Crystal-clear and cool at mid-morning, the Sunday silence only broken by a chipmunk’s metronome and the distant rumble of a train. In a patch of sun, a cricket picks up where he left off.
crickets
August 29, 2025
Cloudy and damp at sunrise. Traffic is a distant rumble; one tree cricket trills. When I next look up from my book, the sky is nearly clear.
August 26, 2025
Too cold for all but one hardy field cricket. In the meadow, the half-grown twin fawns have a go at their mother’s milk, one on each side. A small flock of geese go over, bugling.
August 23, 2025
The slow creak of a field cricket like a rusty winch for the sunrise.

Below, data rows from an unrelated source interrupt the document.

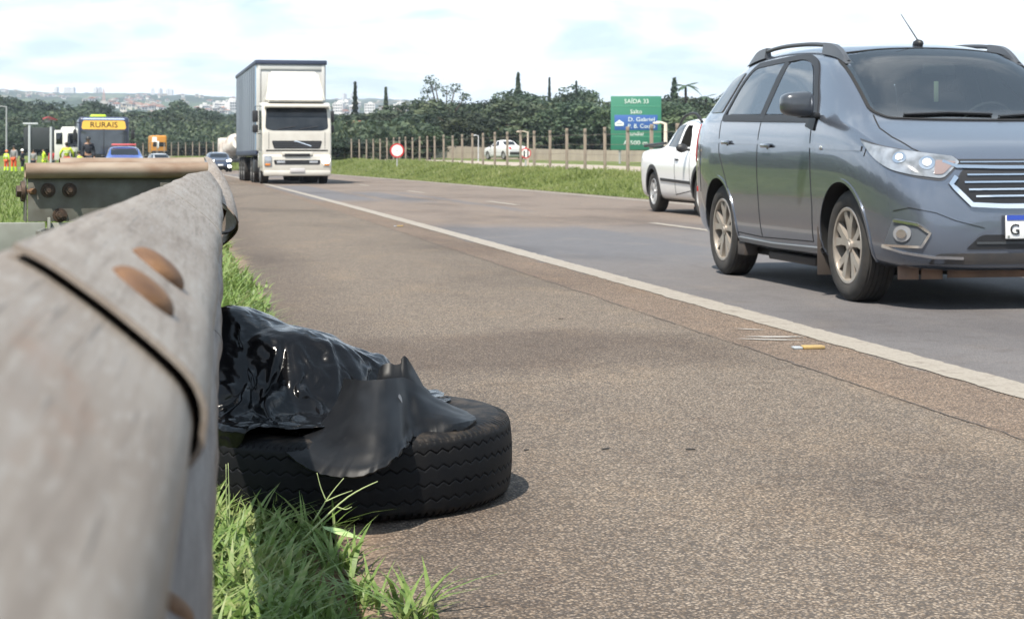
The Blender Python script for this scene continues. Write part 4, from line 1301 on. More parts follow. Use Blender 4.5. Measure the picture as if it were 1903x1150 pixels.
    # door mirrors with sail
    for s in (1, -1):
        mb = MB()
        nb = bmesh.new(); bmesh.ops.create_uvsphere(nb, u_segments=24, v_segments=14, radius=1)
        for v in nb.verts:
            v.co = Vector((math.copysign(abs(v.co.x) ** 0.55, v.co.x), math.copysign(abs(v.co.y) ** 0.7, v.co.y), math.copysign(abs(v.co.z) ** 0.55, v.co.z)))
            v.co = Vector((v.co.x * 0.105, v.co.y * 0.07 * (1.2 if v.co.y > 0 else 0.6), v.co.z * 0.078 * (1 - 0.12 * v.co.x * s)))
        nb.transform(Matrix.Translation((s * 0.945, 0.87, 1.185))); mb.merge(nb)
        m = mb.build('door_mirror', pm('mirror_dark_grey', (0.05, 0.055, 0.065), 0.3, 0.3, coat=0.6), root, 60)
        MB().box((s * 0.945, 0.835, 1.185), (0.165, 0.01, 0.115), 0.004).build('mirror_glass', CHROME, m)
        MB().box((s * 0.865, 0.875, 1.118), (0.13, 0.075, 0.035), 0.012).build('mirror_arm', BLACKP, m)
    patch('mirror_sail', bvh, [(0.86, 1.02, .01), (0.70, 1.05, .01), (0.72, 1.14, .01), (0.66, 1.30, .01), (0.745, 1.23, .02), (0.865, 1.10, .02)], S, BLACKP, root, 0.010, 0.012, mirror=True, r=0.02)
    # roof rails
    for s in (1, -1):
        mb = MB()
        pts = []
        for y, dz in ((0.80, 0.0), (0.70, 0.025), (0.55, 0.050), (0.42, 0.054), (0.1, 0.052), (-0.4, 0.050), (-0.8, 0.045), (-1.0, 0.028), (-1.12, 0.0)):
            h, n = cast(bvh, P_top, s * 0.575, y, 0); pts.append((h.x, h.y, h.z + dz))
        q = catmull(pts, 40)
        mb.tube(q, 0.015, 8)
        mb.build('roof_rail', pm('rail_grey', (0.06, 0.064, 0.072), 0.4, 0.3), root, 60)
        for (ya, yb) in ((0.82, 0.40), (-0.74, -1.14)):
            top = []; 
            ys = np.linspace(ya, yb, 12); V = []
            for i, y in enumerate(ys):
                h, n = cast(bvh, P_top, s * 0.575, float(y), -0.004)
                t = (i / 11) if ya > 0 else 1 - i / 11
                hh = 0.004 + 0.070 * math.sin(min(1, t * 1.5) * math.pi / 2)
                w = 0.028
                for dx, dz in ((-w, 0), (-w * 0.55, hh), (w * 0.55, hh), (w, 0)): V.append((h.x + dx, float(y), h.z + dz))
            F = [list(f) for f in grid_faces(12, 4, True)] + [[0, 1, 2, 3], [47, 46, 45, 44]]
            me = bpy.data.meshes.new('rail_foot'); me.from_pydata(V, [], F)
            bm = bmesh.new(); bm.from_mesh(me); bmesh.ops.recalc_face_normals(bm, faces=bm.faces[:]); bm.to_mesh(me); bm.free()
            finish(me, pm('rail_foot_grey', (0.075, 0.08, 0.09), 0.35, 0.3), 40); link('rail_foot', me, root)
    # aerial
    h, n = cast(bvh, P_top, 0.0, 0.55, 0)
    mb = MB(); mb.sphere(h + Vector((0, 0, 0.012)), 0.04, 2, (0.8, 1.4, 0.7)); mb.tube([h + Vector((0, 0, .03)), h + Vector((0.075, -0.10, 0.21))], [0.005, 0.0025], 6)
    mb.build('aerial', BLACKP, root, 60)
    # wipers
    for (a, b) in (((0.5, 1.095), (-0.05, 1.10)), ((-0.08, 1.085), (-0.55, 1.10))):
        strip('wiper', bvh, [a, ((a[0] + b[0]) / 2, (a[1] + b[1]) / 2 + 0.01), b], 0.016, P_front, BLACKP, root, 0.02, 0.012)
    # headlamps
    lamp = [(1601, 262, 3), (1640, 275, 30), (1700, 284, 30), (1770, 292, 6), (1783, 303, 5), (1752, 333, 10), (1700, 327, 30), (1655, 316, 20), (1625, 296, 20)]
    DARKL = pm('lamp_dark_rim', (0.05, 0.05, 0.055), 0.2)
    patch('headlamp_rim', bvh, [(x + (x - 1695) * 0.03, y + (y - 299) * 0.14, r) for x, y, r in lamp], PX, DARKL, root, 0.003, 0.02, dens=5, mirror=True, r=8)
    hl = patch('headlamp', bvh, lamp, PX, pm('headlamp_reflector', (0.42, 0.44, 0.47), 0.12, 0.55, spec=0.8, var=(13, 0.85, (0.14, 0.145, 0.15))), root, 0.008, 0.02, dens=5, mirror=True, r=8)
    for (cx, cy, rr) in ((1722, 305, 15), (1672, 295, 12)):
        o = [(cx + rr * math.cos(t), cy + rr * 0.8 * math.sin(t)) for t in np.linspace(0, 6.283, 20, endpoint=False)]
        patch('lamp_reflector', bvh, o, PX, CHROME, root, 0.012, 0.01, dens=9, rings=3, mirror=True)
        o = [(cx + rr * .55 * math.cos(t), cy + rr * 0.45 * math.sin(t)) for t in np.linspace(0, 6.283, 16, endpoint=False)]
        patch('lamp_bulb', bvh, o, PX, pm('bulb_glass', (0.8, 0.82, 0.85), 0.05, 0.3), root, 0.018, 0.01, dens=9, rings=3, mirror=True)
    patch('indicator', bvh, [(1738, 300), (1776, 303), (1752, 325), (1735, 326)], PX, pm('indicator_lens', (0.26, 0.2, 0.19), 0.15, 0.3), root, 0.013, 0.01, dens=6, rings=3, mirror=True, r=4)
    # grille
    patch('upper_grille', bvh, [(-0.50, 0.842, .01), (0.50, 0.842, .01), (0.43, 0.80, .02), (-0.43, 0.80, .02)], P_front, BLACKP, root, 0.004, 0.01, r=0.01)
    patch('grille', bvh, [(-0.42, 0.785, .02), (0.42, 0.785, .02), (0.485, 0.705, .03), (0.37, 0.60, .05), (-0.37, 0.60, .05), (-0.485, 0.705, .03)], P_front, BLACKP, root, 0.004, 0.01, r=0.02)
    for z, w in ((0.755, 0.40), (0.715, 0.42), (0.675, 0.40), (0.638, 0.36)):
        strip('grille_bar', bvh, [(-w, z), (0, z + 0.003), (w, z)], 0.010, P_front, CHROME, root, 0.010, 0.006)
    strip('grille_bar', bvh, [(-0.42, 0.822), (0, 0.824), (0.42, 0.822)], 0.010, P_front, CHROME, root, 0.010, 0.006)
    strip('chrome_bar', bvh, [(-0.52, 0.826), (-0.45, 0.797), (-0.2, 0.793), (0.2, 0.793), (0.45, 0.797), (0.52, 0.826)], 0.022, P_front, CHROME, root, 0.014, 0.012)
    strip('chrome_surround', bvh, [(-0.465, 0.745), (-0.50, 0.705), (-0.385, 0.592), (-0.2, 0.583), (0.2, 0.583), (0.385, 0.592), (0.50, 0.705), (0.465, 0.745)], 0.026, P_front, CHROME, root, 0.014, 0.012)
    # fog lamps with chrome hook, lower intake
    patch('fog_bezel', bvh, [(1660, 406, 4), (1708, 414, 8), (1733, 432, 5), (1716, 460, 6), (1642, 457, 4)], PX, pm('bezel_grey', (0.09, 0.10, 0.115), 0.35), root, 0.003, 0.01, dens=5, mirror=True, r=5)
    o = [(1678 + 16 * math.cos(t), 434 + 15 * math.sin(t)) for t in np.linspace(0, 6.283, 24, endpoint=False)]
    patch('fog_lamp', bvh, o, PX, LAMPG, root, 0.010, 0.02, dens=9, rings=4, mirror=True)
    o = [(1678 + 9 * math.cos(t), 434 + 8 * math.sin(t)) for t in np.linspace(0, 6.283, 16, endpoint=False)]
    patch('fog_bulb', bvh, o, PX, CHROME, root, 0.018, 0.02, dens=9, rings=3, mirror=True)
    strip('fog_chrome', bvh, [(1662, 410), (1706, 418), (1728, 434), (1713, 459), (1642, 455)], 0.014, PX, CHROME, root, 0.012, 0.012, dens=5, mirror=True)
    strip('bumper_chrome', bvh, [(1640, 457), (1680, 469), (1735, 478), (1790, 480)], 0.016, PX, CHROME, root, 0.008, 0.012, dens=6, mirror=True)
    patch('lower_intake', bvh, [(-0.42, 0.345, .02), (-0.33, 0.425, .03), (0.33, 0.425, .03), (0.42, 0.345, .02)], P_front, BLACKP, root, 0.004, 0.01, r=0.02)
    strip('intake_bar', bvh, [(-0.36, 0.38), (0.36, 0.38)], 0.012, P_front, pm('intake_grey', (0.05, 0.055, 0.06), 0.4), root, 0.010, 0.008)
    strip('bumper_crease', bvh, [(1660, 392), (1690, 386), (1740, 396), (1775, 410), (1830, 424)], 0.0035, PX, SEAM, root, 0.003, 0.004, dens=6, mirror=True)
    patch('bumper_lip', bvh, [(-0.62, 0.262), (0.62, 0.262), (0.58, 0.322), (-0.58, 0.322)], P_front, pm('lip_dark', (0.028, 0.03, 0.034), 0.5, var=(6, 0.7, (0.07, 0.058, 0.05))), root, 0.004, 0.01, r=0.02)
    # muddy air dam under the bumper
    MUD = pm('mud_stained_plastic', (0.25, 0.155, 0.105), 0.85, var=(8, 0.8, (0.13, 0.09, 0.07)))
    mb = MB()
    for (x0, x1) in ((0.43, 0.56), (0.575, 0.70), (-0.56, -0.43), (-0.70, -0.575)): mb.box(((x0 + x1) / 2, 1.86, 0.205), (x1 - x0, 0.012, 0.085), 0.003)
    mb.box((0, 1.88, 0.205), (0.82, 0.012, 0.07), 0.003)
    mb.build('air_dam', MUD, root)
    for s in (1, -1):
        mb = MB()
        mb.box((s * 0.74, -0.70, 0.215), (0.10, 0.16, 0.10), 0.01); mb.box((s * 0.70, 0.2, 0.19), (0.08, 0.9, 0.05), 0.01)
        mb.box((s * 0.745, 0.915, 0.28), (0.16, 0.008, 0.30), 0.003)
        mb.build('mud_flap', pm('road_grime', (0.05, 0.04, 0.034), 0.9), root)
    MB().box((0, 0.1, 0.2), (1.3, 3.0, 0.06), 0.01).build('underbody', WELL, root)
    # number plate
    h, n = cast(bvh, P_front, 0.0, 0.465, 0.012); y = h.y + 0.016
    pl = MB().box((0, y, 0.468), (0.40, 0.012, 0.13), 0.004).build('number_plate', PLATEW, root)
    MB().box((0, y + 0.008, 0.520), (0.392, 0.004, 0.027), 0).build('plate_band', PLATEB, pl)
    text_mesh('plate_letter', 'G', 0.085, INK, pl, Matrix.Translation((0.148, y + 0.009, 0.452)) @ Matrix.Rotation(math.pi, 4, 'Z') @ FACE_CAM, 0.002)
    mb = MB(); mb.box((0.185, y + 0.007, 0.415), (0.012, 0.006, 0.012)); mb.build('plate_screw', CHROME, pl)
    # tail lamp wrapping the rear corner
    patch('tail_lamp', bvh, [(-1.74, 1.12, .02), (-1.90, 1.10, .02), (-1.94, 0.86, .02), (-1.80, 0.82, .03)], S, RED, root, 0.005, 0.012, mirror=True, r=0.03)
    patch('reflector', bvh, [(-1.78, 0.64), (-1.88, 0.64), (-1.88, 0.60), (-1.78, 0.60)], S, RED, root, 0.005, 0.012, mirror=True, rings=2)
    h, n = cast(bvh, S, -1.36, 0.80, 0.002)
    for y in (1.33, -1.12):
        for s in (1, -1): wheel(root, s * 0.805, y, 0.33, 0.205, s, 0.228, 5, ALLOY, 64)
    return root


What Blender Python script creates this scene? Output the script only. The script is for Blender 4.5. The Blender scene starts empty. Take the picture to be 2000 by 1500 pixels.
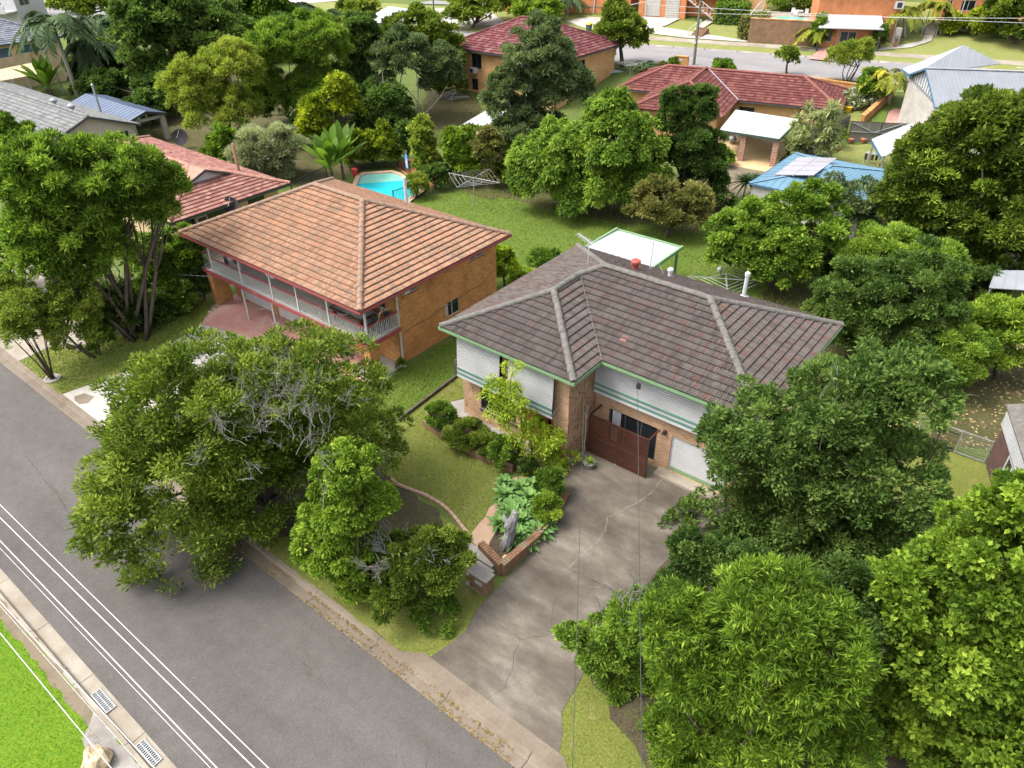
import bpy, math, random
import numpy as np
from math import sin, cos, radians, pi
from mathutils import Vector, Matrix

SC = bpy.context.scene
COL = SC.collection
rng = np.random.default_rng(11)
random.seed(5)

# ------------------------------------------------------------------ camera
HC = 21.0
FPX = 1429.0
PITCH, ROLL, YAW = radians(34.754), radians(-0.734), radians(-38.863)
FW = np.array([sin(YAW) * cos(PITCH), cos(YAW) * cos(PITCH), -sin(PITCH)])
_r = np.array([cos(YAW), -sin(YAW), 0.0])
_u = np.cross(_r, FW)
RT = cos(ROLL) * _r + sin(ROLL) * _u
UP = -sin(ROLL) * _r + cos(ROLL) * _u
CAMP = np.array([0.0, 0.0, HC])
cd = bpy.data.cameras.new("camera")
cam = bpy.data.objects.new("camera", cd)
COL.objects.link(cam)
cd.sensor_width = 36.0
cd.lens = FPX / 2000 * 36.0
cd.clip_start = 0.1
cd.clip_end = 2000
cam.matrix_world = Matrix(((RT[0], UP[0], -FW[0], 0), (RT[1], UP[1], -FW[1], 0), (RT[2], UP[2], -FW[2], HC), (0, 0, 0, 1)))
SC.camera = cam

# ------------------------------------------------------------------ light
SUN_EL, SUN_AZ = radians(58), math.atan2(-0.62, -0.60)   # direction towards the sun in the xy plane
w = bpy.data.worlds.new("World")
SC.world = w
w.use_nodes = True
nt = w.node_tree
bg = nt.nodes["Background"]
sky = nt.nodes.new("ShaderNodeTexSky")
sky.sky_type = 'NISHITA'
sky.sun_disc = False
sky.sun_elevation = SUN_EL
sky.sun_rotation = pi / 2 - SUN_AZ
sky.air_density = 1.0
sky.dust_density = 5.0
sky.ozone_density = 0.6
hs = nt.nodes.new("ShaderNodeHueSaturation")      # thin white overcast
hs.inputs["Saturation"].default_value = 0.38
nt.links.new(sky.outputs[0], hs.inputs["Color"])
nt.links.new(hs.outputs[0], bg.inputs[0])
bg.inputs[1].default_value = 0.15
sl = bpy.data.lights.new("sun", 'SUN')
sl.energy = 0.75
sl.angle = radians(16)
sl.color = (1.0, 0.95, 0.87)
so = bpy.data.objects.new("sun", sl)
COL.objects.link(so)
sd = Vector((cos(SUN_AZ) * cos(SUN_EL), sin(SUN_AZ) * cos(SUN_EL), sin(SUN_EL)))
so.rotation_euler = sd.to_track_quat('Z', 'Y').to_euler()
so.location = (0, 0, 60)
vs = SC.view_settings
vs.view_transform = 'Standard'
vs.look = 'None'
vs.exposure = 1.72
vs.gamma = 1.0
SC.cycles.max_bounces = 6
SC.cycles.diffuse_bounces = 3
SC.cycles.transparent_max_bounces = 4
try:
    SC.cycles.use_denoising = True
    SC.cycles.denoiser = 'OPENIMAGEDENOISE'
except Exception:
    pass

# ------------------------------------------------------------------ terrain and picture-to-place helpers
ED = np.array([0.972, 0.233])
ND = np.array([-0.233, 0.972])
_ts = [-1e4, 70, 88, 101, 112, 135, 180, 260, 1e4]
_tz = [0, 0, 3.0, 3.0, 5.0, 8.6, 12, 14, 14]


def tz(x, y):
    return float(np.interp(ND[0] * x + ND[1] * y, _ts, _tz))


def ray(px, py):
    return (px - 1000) / FPX * RT - (py - 750) / FPX * UP + FW


def GZ(px, py, z=0.0):
    d = ray(px, py)
    return CAMP + d * ((z - HC) / d[2])


def G(px, py, dz=0.0):
    d = ray(px, py)
    t, st = 5.0, 1.0
    while t < 600:
        p = CAMP + d * t
        if p[2] <= tz(p[0], p[1]) + dz:
            lo, hi = t - st, t
            for _ in range(30):
                m = (lo + hi) / 2
                q = CAMP + d * m
                if q[2] <= tz(q[0], q[1]) + dz: hi = m
                else: lo = m
            return CAMP + d * hi
        t += st
    return CAMP + d * t


def onY(px, py, y):
    d = ray(px, py)
    return CAMP + d * (y / d[1])


def onX(px, py, x):
    d = ray(px, py)
    return CAMP + d * (x / d[0])


def onP(px, py, P, n):
    d = ray(px, py)
    n = np.array([n[0], n[1], 0.0])
    return CAMP + d * (np.dot(np.array(P) - CAMP, n) / np.dot(d, n))


def near_axis(px, py, b):
    d = ray(px, py)
    t = (b[0] * d[0] + b[1] * d[1]) / (d[0] ** 2 + d[1] ** 2)
    return CAMP + d * t


def depth(p):
    return float(np.dot(np.array(p) - CAMP, FW))


# ------------------------------------------------------------------ mesh helpers
class MB:
    def __init__(s, O=(0, 0, 0), ex=(1, 0), z=0):
        s.v, s.f, s.t = [], [], []
        s.O = np.array([O[0], O[1], O[2] if len(O) > 2 else 0.0])
        e = np.array(ex, float); e /= np.linalg.norm(e)
        s.ex = np.array([e[0], e[1], 0]); s.ey = np.array([-e[1], e[0], 0])

    def P(s, p):
        return s.O + s.ex * p[0] + s.ey * p[1] + np.array([0, 0, p[2]])

    def add(s, vs_, fs, tint=0.5):
        k = len(s.v)
        s.v.extend([s.P(p) for p in vs_])
        for f in fs:
            s.f.append(tuple(i + k for i in f)); s.t.append(tint)
        return s

    def box(s, x0, y0, z0, x1, y1, z1, tint=0.5):
        if x0 > x1: x0, x1 = x1, x0
        if y0 > y1: y0, y1 = y1, y0
        if z0 > z1: z0, z1 = z1, z0
        v = [(x0, y0, z0), (x1, y0, z0), (x1, y1, z0), (x0, y1, z0), (x0, y0, z1), (x1, y0, z1), (x1, y1, z1), (x0, y1, z1)]
        return s.add(v, [(3, 2, 1, 0), (4, 5, 6, 7), (0, 1, 5, 4), (1, 2, 6, 5), (2, 3, 7, 6), (3, 0, 4, 7)], tint)

    def poly(s, pts, tint=0.5):
        return s.add(pts, [tuple(range(len(pts)))], tint)

    def prism(s, pts2, z0, z1, tint=0.5):
        n = len(pts2)
        a = sum(pts2[i][0] * pts2[(i + 1) % n][1] - pts2[(i + 1) % n][0] * pts2[i][1] for i in range(n))
        if a < 0: pts2 = pts2[::-1]
        v = [(p[0], p[1], z0) for p in pts2] + [(p[0], p[1], z1) for p in pts2]
        fs = [tuple(range(n - 1, -1, -1)), tuple(range(n, 2 * n))]
        fs += [(i, (i + 1) % n, n + (i + 1) % n, n + i) for i in range(n)]
        return s.add(v, fs, tint)

    def slab(s, pts3, th, tint=0.5):
        """a tilted sheet with thickness (pts3 counter-clockwise seen from above)"""
        n = len(pts3)
        v = [tuple(p) for p in pts3] + [(p[0], p[1], p[2] - th) for p in pts3]
        fs = [tuple(range(n)), tuple(range(2 * n - 1, n - 1, -1))]
        fs += [(i, n + i, n + (i + 1) % n, (i + 1) % n) for i in range(n)]
        return s.add(v, fs, tint)

    def bar(s, a, b, w, h=None, tint=0.5):
        """square bar from a to b (local)"""
        h = h or w
        a, b = np.array(a, float), np.array(b, float)
        d = b - a; L = np.linalg.norm(d)
        if L < 1e-6: return s
        d /= L
        up = np.array([0, 0, 1.0]) if abs(d[2]) < .95 else np.array([1.0, 0, 0])
        sx = np.cross(d, up); sx /= np.linalg.norm(sx); sy = np.cross(sx, d)
        c = [(-1, -1), (1, -1), (1, 1), (-1, 1)]
        v = [a + sx * i * w / 2 + sy * j * h / 2 for i, j in c] + [b + sx * i * w / 2 + sy * j * h / 2 for i, j in c]
        return s.add(v, [(3, 2, 1, 0), (4, 5, 6, 7), (0, 1, 5, 4), (1, 2, 6, 5), (2, 3, 7, 6), (3, 0, 4, 7)], tint)

    def tube(s, pts, rad, n=7, tint=0.5, cap=True):
        pts = [np.array(p, float) for p in pts]
        if np.isscalar(rad): rad = [rad] * len(pts)
        k = len(s.v)
        for i, p in enumerate(pts):
            d = pts[min(i + 1, len(pts) - 1)] - pts[max(i - 1, 0)]
            d = d / (np.linalg.norm(d) + 1e-9)
            up = np.array([0, 0, 1.0]) if abs(d[2]) < .9 else np.array([1.0, 0, 0])
            a = np.cross(d, up); a /= np.linalg.norm(a); b = np.cross(d, a)
            for j in range(n):
                q = p + (a * cos(2 * pi * j / n) + b * sin(2 * pi * j / n)) * rad[i]
                s.v.append(s.P(q))
        for i in range(len(pts) - 1):
            for j in range(n):
                s.f.append((k + i * n + j, k + (i + 1) * n + j, k + (i + 1) * n + (j + 1) % n, k + i * n + (j + 1) % n)); s.t.append(tint)
        if cap:
            s.f.append(tuple(k + j for j in range(n))); s.t.append(tint)
            e = k + (len(pts) - 1) * n
            s.f.append(tuple(e + n - 1 - j for j in range(n))); s.t.append(tint)
        return s

    def lathe(s, c, prof, n=16, tint=0.5):
        """profile of (r, z) about the vertical axis at c"""
        pts = [(c[0], c[1], c[2] + z) for r, z in prof]
        k = len(s.v)
        for (r, z) in prof:
            for j in range(n):
                s.v.append(s.P((c[0] + r * cos(2 * pi * j / n), c[1] + r * sin(2 * pi * j / n), c[2] + z)))
        for i in range(len(prof) - 1):
            for j in range(n):
                s.f.append((k + i * n + j, k + i * n + (j + 1) % n, k + (i + 1) * n + (j + 1) % n, k + (i + 1) * n + j)); s.t.append(tint)
        s.f.append(tuple(k + n - 1 - j for j in range(n))); s.t.append(tint)
        e = k + (len(prof) - 1) * n
        s.f.append(tuple(e + j for j in range(n))); s.t.append(tint)
        return s

    def build(s, name, mat, parent=None, base=None, smooth=False):
        if base is None:
            base = BASES.get(parent.name, (0, 0, 0)) if parent else (0, 0, 0)
        me = bpy.data.meshes.new(name)
        b = np.array(base, float)
        me.from_pydata([tuple(p - b) for p in s.v], [], s.f)
        a = me.attributes.new("tint", 'FLOAT', 'FACE')
        a.data.foreach_set("value", np.array(s.t, np.float32))
        if smooth: me.polygons.foreach_set("use_smooth", [True] * len(s.f))
        me.materials.append(mat)
        o = bpy.data.objects.new(name, me)
        COL.objects.link(o)
        if parent is not None:
            o.parent = parent
            BASES[o.name] = tuple(b)
        else:
            o.location = tuple(b)
            BASES[o.name] = tuple(b)
        return o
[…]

In the dying lilac I spot new mile-a-minute vines.
August 19, 2025
Heavily overcast and quiet, except for the steady trill of tree crickets and a distant vireo. A catbird rustles in the silky dogwood, gorging on the deep-blue drupes.
August 17, 2025
An autumnal sunrise heralded by crickets. I search the bracken patch for any two fronds in the same shade of green, yellow, or brown.
August 13, 2025
A dawn chorus of tree crickets, field crickets and mole crickets. After a half-clear sunrise, the clouds move in.
September 16, 2024
Sun in the top of the tall tulip poplar—yellow crowning yellow. The last nighttime cricket falls silent. Off through the thinning woods, new chinks of sky.
August 19, 2024
Light rain at sunrise, drumming on the porch roof—not enough to still the crickets or keep the hummingbird from her appointed rounds.
August 6, 2024
Nearly silent at sunrise, except for the field crickets playing their only hit: so much autumn and melancholy in that raspy metronome.
July 30, 2024
A white sky with a bright gash of sun. The red-eyed vireo falls silent, leaving only two crickets, one who chirps and one who trills. Then, inevitably, the wren.
July 23, 2024
Tree crickets rather than birdsong: it feels like late summer already. But after yesterday’s soaking rain, leaves no longer droop. I can smell the earth.
August 31, 2023
The full moon sits on the horizon, serenaded by cold crickets. Overhead, the Pleiades wink out one by one, leaving Jupiter alone in the crown of a locust.
October 25, 2022
Overcast with fog that thins out for the purported sunrise. It’s warm enough that one tree cricket trills in the herb garden.